After more than a year of negotiations, Multnomah County and the city of Portland approved a contract in recent weeks that lays out how the two governments will oversee the Joint Office of Homeless Services, which receives upwards of $250 million in tax dollars each year.
The new contract will give the city a greater say in how the county spends its homeless services tax dollars through the Joint Office. City officials have long complained that, despite contributing $30 million to the office annually, they have little input into how it spends the money.
As part of that new contract, a steering committee will oversee the Joint Office, its performance and its spending habits. That committee will consist of elected city and county officials, a business owner, a taxpayer and an east county mayor. According to the freshly inked contract, the Portland mayor—that’s Ted Wheeler until 2025—and one other member of the City Council will serve on the steering committee.
In all, five members of the steering committee will have the authority to vote on decisions. Voting members include the Multnomah County chair, one Multnomah County commissioner, one City Council member, the Portland mayor and an East Portland mayor.
WW has learned that the City Council member Wheeler selected to serve alongside him on the committee is Commissioner Rene Gonzalez.
Gonzalez, the most conservative member of the council, has been openly critical of the Joint Office’s spending since he took office at the beginning of 2023.

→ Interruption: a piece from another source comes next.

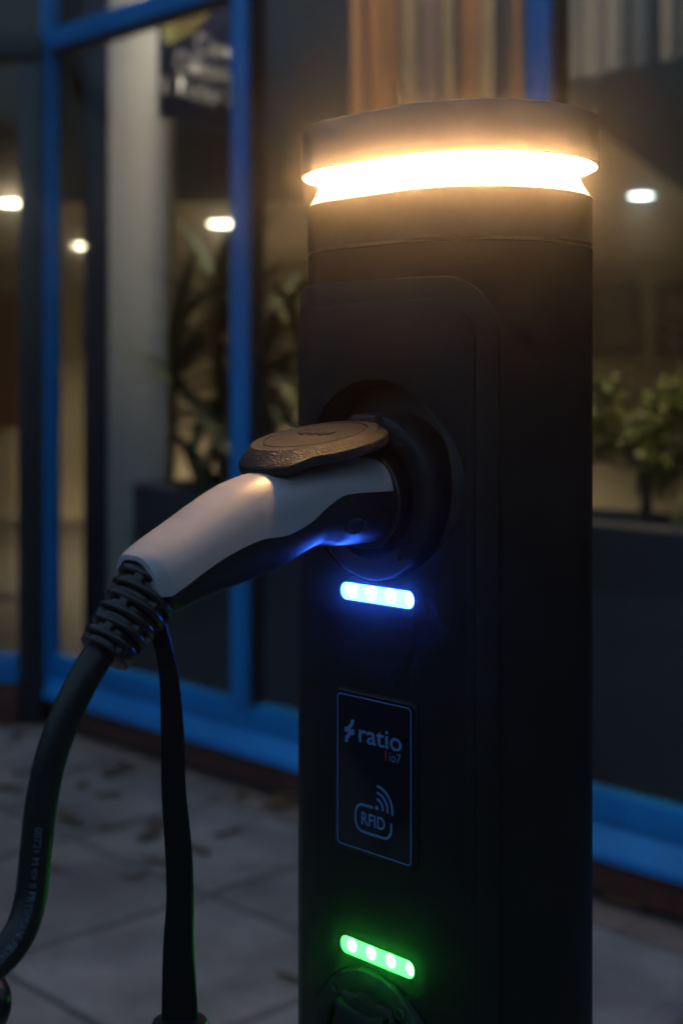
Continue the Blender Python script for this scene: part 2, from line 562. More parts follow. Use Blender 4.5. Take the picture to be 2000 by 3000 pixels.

Gonzalez made his first big splash at the city when he instructed city bureaus under his watch, including Portland Fire & Rescue and its roving mental health service, Portland Street Response, to halt the distribution of tents and tarps. This June, he successfully implored County Chair Jessica Vega Pederson to suspend county tent purchases until the creation of a concrete policy. Gonzalez has also criticized the county and the Joint Office for how they’ve spent their allocation of supportive housing services tax dollars. (As WW has reported, the Joint Office has repeatedly struggled to spend all of the tax dollars it receives from the tax.)
In a statement today, Gonzalez outlined his priorities.
“I am honored that Mayor Wheeler has asked me to serve on the Steering and Oversight Committee. Look forward to helping to build a more accountable system that balances the needs of the homeless and those raising families, running businesses, and aging in place in the region,” Gonzalez said in an email. “Assuring the system is compassionate without inadvertently enabling self-destructive behavior is of paramount concern.”
Correction: A previous version of this story said Gonzalez implored the county to halt tent distribution. That’s incorrect. Gonzalez successfully implored the county to halt tent purchases, but the county continues to hand out remaining supplies.